DATASET SECTION.
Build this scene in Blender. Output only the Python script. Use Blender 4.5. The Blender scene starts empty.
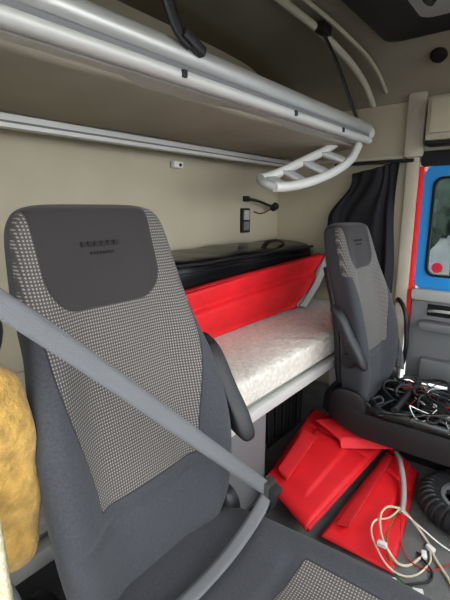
import bpy, bmesh, math, random
from mathutils import Vector, Matrix
random.seed(3)
S = bpy.context.scene
COL = S.collection
S.view_settings.view_transform = 'Standard'
try: S.view_settings.look = 'Medium High Contrast'
except Exception: pass
S.view_settings.exposure = 0.12

# ------------------------------------------------------------ materials
def srgb(r, g, b):
    f = lambda c: (c/255/12.92) if c/255 <= .04045 else ((c/255+.055)/1.055)**2.4
    return (f(r), f(g), f(b), 1)

def mat(name, col, rough=.6, metal=0., nscale=0, namt=.15, bump=0., bscale=200, coat=0, detail=4, sheen=0):
    m = bpy.data.materials.new(name); m.use_nodes = True
    nt = m.node_tree; b = nt.nodes['Principled BSDF']
    b.inputs['Base Color'].default_value = col
    b.inputs['Roughness'].default_value = rough
    b.inputs['Metallic'].default_value = metal
    b.inputs['Coat Weight'].default_value = coat
    b.inputs['Sheen Weight'].default_value = sheen
    tc = nt.nodes.new('ShaderNodeTexCoord')
    if nscale:
        n = nt.nodes.new('ShaderNodeTexNoise'); n.inputs['Scale'].default_value = nscale
        n.inputs['Detail'].default_value = detail
        nt.links.new(tc.outputs['Object'], n.inputs['Vector'])
        r = nt.nodes.new('ShaderNodeValToRGB')
        r.color_ramp.elements[0].position = .3; r.color_ramp.elements[1].position = .7
        r.color_ramp.elements[0].color = tuple(c*(1-namt) for c in col[:3])+(1,)
        r.color_ramp.elements[1].color = tuple(min(1, c*(1+namt)) for c in col[:3])+(1,)
        nt.links.new(n.outputs['Fac'], r.inputs['Fac'])
        nt.links.new(r.outputs['Color'], b.inputs['Base Color'])
    if bump:
        n2 = nt.nodes.new('ShaderNodeTexNoise'); n2.inputs['Scale'].default_value = bscale
        n2.inputs['Detail'].default_value = 3
        nt.links.new(tc.outputs['Object'], n2.inputs['Vector'])
        bp = nt.nodes.new('ShaderNodeBump'); bp.inputs['Strength'].default_value = bump
        bp.inputs['Distance'].default_value = .01
        nt.links.new(n2.outputs['Fac'], bp.inputs['Height'])
        nt.links.new(bp.outputs['Normal'], b.inputs['Normal'])
    return m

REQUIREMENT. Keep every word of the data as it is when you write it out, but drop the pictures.

SOLUTION TO THIS EXERCISE.
Build this scene in Blender. Output only the Python script. Use Blender 4.5. The Blender scene starts empty.
import bpy, bmesh, math, random
from mathutils import Vector, Matrix
random.seed(3)
S = bpy.context.scene
COL = S.collection
S.view_settings.view_transform = 'Standard'
try: S.view_settings.look = 'Medium High Contrast'
except Exception: pass
S.view_settings.exposure = 0.12

# ------------------------------------------------------------ materials
def srgb(r, g, b):
    f = lambda c: (c/255/12.92) if c/255 <= .04045 else ((c/255+.055)/1.055)**2.4
    return (f(r), f(g), f(b), 1)

def mat(name, col, rough=.6, metal=0., nscale=0, namt=.15, bump=0., bscale=200, coat=0, detail=4, sheen=0):
    m = bpy.data.materials.new(name); m.use_nodes = True
    nt = m.node_tree; b = nt.nodes['Principled BSDF']
    b.inputs['Base Color'].default_value = col
    b.inputs['Roughness'].default_value = rough
    b.inputs['Metallic'].default_value = metal
    b.inputs['Coat Weight'].default_value = coat
    b.inputs['Sheen Weight'].default_value = sheen
    tc = nt.nodes.new('ShaderNodeTexCoord')
    if nscale:
        n = nt.nodes.new('ShaderNodeTexNoise'); n.inputs['Scale'].default_value = nscale
        n.inputs['Detail'].default_value = detail
        nt.links.new(tc.outputs['Object'], n.inputs['Vector'])
        r = nt.nodes.new('ShaderNodeValToRGB')
        r.color_ramp.elements[0].position = .3; r.color_ramp.elements[1].position = .7
        r.color_ramp.elements[0].color = tuple(c*(1-namt) for c in col[:3])+(1,)
        r.color_ramp.elements[1].color = tuple(min(1, c*(1+namt)) for c in col[:3])+(1,)
        nt.links.new(n.outputs['Fac'], r.inputs['Fac'])
        nt.links.new(r.outputs['Color'], b.inputs['Base Color'])
    if bump:
        n2 = nt.nodes.new('ShaderNodeTexNoise'); n2.inputs['Scale'].default_value = bscale
        n2.inputs['Detail'].default_value = 3
        nt.links.new(tc.outputs['Object'], n2.inputs['Vector'])
        bp = nt.nodes.new('ShaderNodeBump'); bp.inputs['Strength'].default_value = bump
        bp.inputs['Distance'].default_value = .01
        nt.links.new(n2.outputs['Fac'], bp.inputs['Height'])
        nt.links.new(bp.outputs['Normal'], b.inputs['Normal'])
    return m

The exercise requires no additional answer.